Da ich "Dropbox Paper" nicht kenne, kann ich dir nichts über Vor- und Nachteile referieren, doch bevor es nun zum ganz großen Disput kommt, solltest ausgerechnet du den Ansatz, über #ganzwenigtext diskutieren zu wollen, ganz schnell zurückziehen.
Ich drücke dich,
Bussi,
Chriddi

Ganz offensichtlich haben die Kroaten mit Böhmen nichts am Hut!
Hier lautet die Redewendung (und da gibt es auch nichts zu rütteln) ganz eindeutig: "Das sind alles spanische Dörfer für mich!"
< mein etymologischer Horizont

nutzt dir an nebligen Tagen auch nichts!

Doch jetzt Schluss damit. Sonst wird der Hund noch in der Pfanne verrückt.

Was nun folgt ist neu und mit ganzwenigtext.

Dann bliebe noch ...

Wolfram

Au fein!
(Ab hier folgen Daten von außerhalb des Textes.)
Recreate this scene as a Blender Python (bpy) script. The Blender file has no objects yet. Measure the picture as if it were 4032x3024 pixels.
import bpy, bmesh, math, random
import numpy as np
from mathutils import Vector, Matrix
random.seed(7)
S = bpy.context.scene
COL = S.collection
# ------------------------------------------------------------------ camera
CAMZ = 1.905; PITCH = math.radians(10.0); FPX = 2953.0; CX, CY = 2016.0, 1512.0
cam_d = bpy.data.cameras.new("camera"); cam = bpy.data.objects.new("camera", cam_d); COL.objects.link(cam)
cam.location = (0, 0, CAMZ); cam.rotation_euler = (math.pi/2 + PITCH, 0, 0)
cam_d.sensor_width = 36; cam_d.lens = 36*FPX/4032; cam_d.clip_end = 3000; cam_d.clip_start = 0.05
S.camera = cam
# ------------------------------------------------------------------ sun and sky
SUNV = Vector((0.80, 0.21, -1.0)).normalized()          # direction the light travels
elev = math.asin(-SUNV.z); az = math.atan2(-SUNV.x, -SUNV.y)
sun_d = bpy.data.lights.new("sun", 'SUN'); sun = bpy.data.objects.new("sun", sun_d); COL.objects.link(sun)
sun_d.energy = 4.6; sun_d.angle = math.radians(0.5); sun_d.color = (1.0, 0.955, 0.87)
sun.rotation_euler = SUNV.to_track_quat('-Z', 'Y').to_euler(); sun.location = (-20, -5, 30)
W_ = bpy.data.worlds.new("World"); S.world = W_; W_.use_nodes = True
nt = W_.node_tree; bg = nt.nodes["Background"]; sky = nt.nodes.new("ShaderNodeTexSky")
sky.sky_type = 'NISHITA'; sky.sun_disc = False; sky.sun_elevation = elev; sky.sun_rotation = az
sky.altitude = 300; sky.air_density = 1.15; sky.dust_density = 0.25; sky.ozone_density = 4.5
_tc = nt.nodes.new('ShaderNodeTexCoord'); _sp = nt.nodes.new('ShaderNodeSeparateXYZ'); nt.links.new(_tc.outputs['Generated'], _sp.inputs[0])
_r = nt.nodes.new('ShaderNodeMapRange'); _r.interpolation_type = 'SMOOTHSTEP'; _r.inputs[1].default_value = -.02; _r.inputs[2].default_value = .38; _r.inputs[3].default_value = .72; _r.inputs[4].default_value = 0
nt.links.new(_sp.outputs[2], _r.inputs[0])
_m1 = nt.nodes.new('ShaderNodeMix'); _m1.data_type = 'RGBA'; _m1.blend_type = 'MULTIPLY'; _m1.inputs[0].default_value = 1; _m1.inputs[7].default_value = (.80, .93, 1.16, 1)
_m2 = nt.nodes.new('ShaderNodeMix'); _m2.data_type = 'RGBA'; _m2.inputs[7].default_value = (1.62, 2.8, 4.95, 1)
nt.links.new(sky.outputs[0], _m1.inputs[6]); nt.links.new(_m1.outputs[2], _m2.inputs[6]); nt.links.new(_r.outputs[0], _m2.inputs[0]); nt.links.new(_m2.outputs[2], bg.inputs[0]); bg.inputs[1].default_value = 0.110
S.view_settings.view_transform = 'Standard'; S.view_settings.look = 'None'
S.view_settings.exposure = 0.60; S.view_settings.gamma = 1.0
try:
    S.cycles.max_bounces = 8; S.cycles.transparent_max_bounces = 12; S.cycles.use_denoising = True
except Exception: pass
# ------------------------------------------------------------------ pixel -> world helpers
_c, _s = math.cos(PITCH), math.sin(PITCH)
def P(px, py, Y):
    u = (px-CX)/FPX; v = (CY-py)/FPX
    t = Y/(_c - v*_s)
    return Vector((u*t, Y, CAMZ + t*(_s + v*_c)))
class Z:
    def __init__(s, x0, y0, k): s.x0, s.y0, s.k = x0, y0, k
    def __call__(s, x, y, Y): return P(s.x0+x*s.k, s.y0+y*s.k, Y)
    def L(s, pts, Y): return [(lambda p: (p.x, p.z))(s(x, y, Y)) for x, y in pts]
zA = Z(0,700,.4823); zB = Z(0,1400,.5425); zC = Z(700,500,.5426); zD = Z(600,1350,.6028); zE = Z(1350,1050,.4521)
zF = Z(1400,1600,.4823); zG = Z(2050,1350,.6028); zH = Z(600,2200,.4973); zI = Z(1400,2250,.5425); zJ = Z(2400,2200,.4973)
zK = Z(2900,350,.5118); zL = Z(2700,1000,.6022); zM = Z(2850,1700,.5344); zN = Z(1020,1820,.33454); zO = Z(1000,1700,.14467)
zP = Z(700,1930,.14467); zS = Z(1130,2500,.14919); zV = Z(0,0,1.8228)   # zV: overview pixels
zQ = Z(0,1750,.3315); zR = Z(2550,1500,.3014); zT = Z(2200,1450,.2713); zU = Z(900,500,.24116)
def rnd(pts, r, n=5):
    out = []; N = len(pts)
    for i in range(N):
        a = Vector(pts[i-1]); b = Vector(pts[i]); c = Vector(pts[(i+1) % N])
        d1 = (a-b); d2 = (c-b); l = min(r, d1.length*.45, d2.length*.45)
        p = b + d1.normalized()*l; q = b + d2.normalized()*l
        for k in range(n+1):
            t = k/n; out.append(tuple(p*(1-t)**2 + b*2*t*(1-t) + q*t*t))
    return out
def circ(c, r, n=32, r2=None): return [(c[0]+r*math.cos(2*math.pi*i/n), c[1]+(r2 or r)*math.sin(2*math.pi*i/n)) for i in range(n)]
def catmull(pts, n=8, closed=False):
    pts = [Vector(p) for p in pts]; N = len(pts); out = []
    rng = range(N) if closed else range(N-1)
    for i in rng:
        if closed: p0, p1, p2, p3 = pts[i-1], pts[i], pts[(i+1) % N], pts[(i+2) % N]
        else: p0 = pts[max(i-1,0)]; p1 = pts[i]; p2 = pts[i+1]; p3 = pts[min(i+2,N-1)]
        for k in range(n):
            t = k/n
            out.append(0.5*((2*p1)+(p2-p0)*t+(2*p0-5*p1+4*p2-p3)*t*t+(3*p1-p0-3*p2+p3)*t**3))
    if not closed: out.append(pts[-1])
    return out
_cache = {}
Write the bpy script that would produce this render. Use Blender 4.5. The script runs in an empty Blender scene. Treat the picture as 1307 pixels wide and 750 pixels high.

Da lieferst du ja direkt eine Idee für eine neue Serie: "Auf den Spuren der Redensart unter besonderer Berücksichtigung regionaler Unterschiede"
Hoffentlich stehe ich dann nicht irgendwann da, wie der Ochs' vorm Berg, aber wat mutt, dat mutt ;-)

Christiane, bitte nicht die Seiten wechseln!
Wie die Kuh vorm Berg!!!

Außerdem liegen bei mir für diese Serie noch jede Menge Geschenke auf Lager.
Sobald der Postbote Zeit hat, bekommt er sie nach und nach von mir in die große Ledertasche gesteckt.